私もそうだったのですが、社会人になってからずっとサラリーマンを続けていると、本当は非常に大切である社会保険や税金のことを知る機会はなく過ごしてしまいがちです。これってとても楽なことではあるのですが、いざ「確定申告をする」となると必要以上に怖気づいてしまったり、せっかく税金が還付される機会を面倒がってあきらめてしまったり、ということもありがちです。
社会保険のルールも税制もどんどん改訂されていくものではありますが、少なくとも保険料を支払い、税金も支払っているのですから現在どんな仕組みになっているのかを知っておくことは大切だと思います。
私自身、以前の会社を退職して一時期フリーになったとき、自分がいかに年金制度も健康保険制度も税金についても知らなかったかということを思い知りました。
金融機関にいたので、お金についてはある程度知識があるつもりだったのですが、社会生活を営んでいく中で基本となっているお金については、何も知らずにいたのです。せっかくだから学んでみよう、というのがFPになったきっかけでもあります。
年末調整にからんだ税金についての話を少し取り上げてみましょう。
税金額を求めるとき、「収入」「所得」という言葉は違う意味を持ちますので注意が必要です。これは「配偶者控除」「配偶者特別控除」を考えるときにも重要で、配偶者の「収入」と「合計所得」の意味を一緒に考えてしまうと「控除が受けられない!」と慌ててしまう方もいるかもしれません。

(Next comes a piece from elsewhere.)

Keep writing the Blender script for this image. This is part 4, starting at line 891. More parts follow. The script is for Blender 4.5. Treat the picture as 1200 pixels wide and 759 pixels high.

配偶者の方がフリーで雑所得を得ているような場合、特に混乱が生じることがあるようです。
税金の世界で「所得金額」とは「収入金額―必要経費」です。配偶者特別控除の対象になるかどうかは「合計所得金額」を見るようにしてくださいね。 専業主婦の奥様がアルバイトをしているようなケースでは、このあたりを注意してください。
また、年末調整においては、「生命保険」「個人年金」「損害保険」、といったものの保険料の控除を申告します。記入された経験のある方はご存知の通り、払った保険料そのものの金額というわけではなく、計算をして控除額を求めます。
この保険料控除は所得金額から控除される「所得控除」です。課税所得(課税の対象になる所得)を少なくすることができるのですが、上限がありますからいくら高額の保険料を支払っていても全部が対象になるわけではありません。
年末調整と少し離れますが、「所得控除」に対して「税額控除」というのもあります。こちらは算出した税額そのものから控除する、つまり税金が安くなるということです。
こちらにあたるのが「配当控除」や「住宅借入金等を有する場合の所得税額の特別控除」などです。
資産運用をされている方は、この「配当控除」にはぜひ注目してください。 株式を保有して一定の配当金を受け取っている方は、確定申告をすることで配当控除を受けて税金を安くすることができます。ご本人の収入と受け取る配当額によって差が出ますのでぜひ調べてみてくださいね。(投資信託の収益分配金は源泉分離課税なので対象外です。)
居住用の住宅を購入するときに借り入れた住宅ローンで、毎年年末に残高がある場合は上記の特別控除があります。こちらは、初年度は確定申告が必要ですが、翌年以降は年末調整だけで大丈夫です。
このようにちょっと知っておくと得をすることってあるのです。社会保険のルールについても同様です。知らなくて大損はしないかもしれないけれど、知っていることでちょっとの得はうれしいですよね。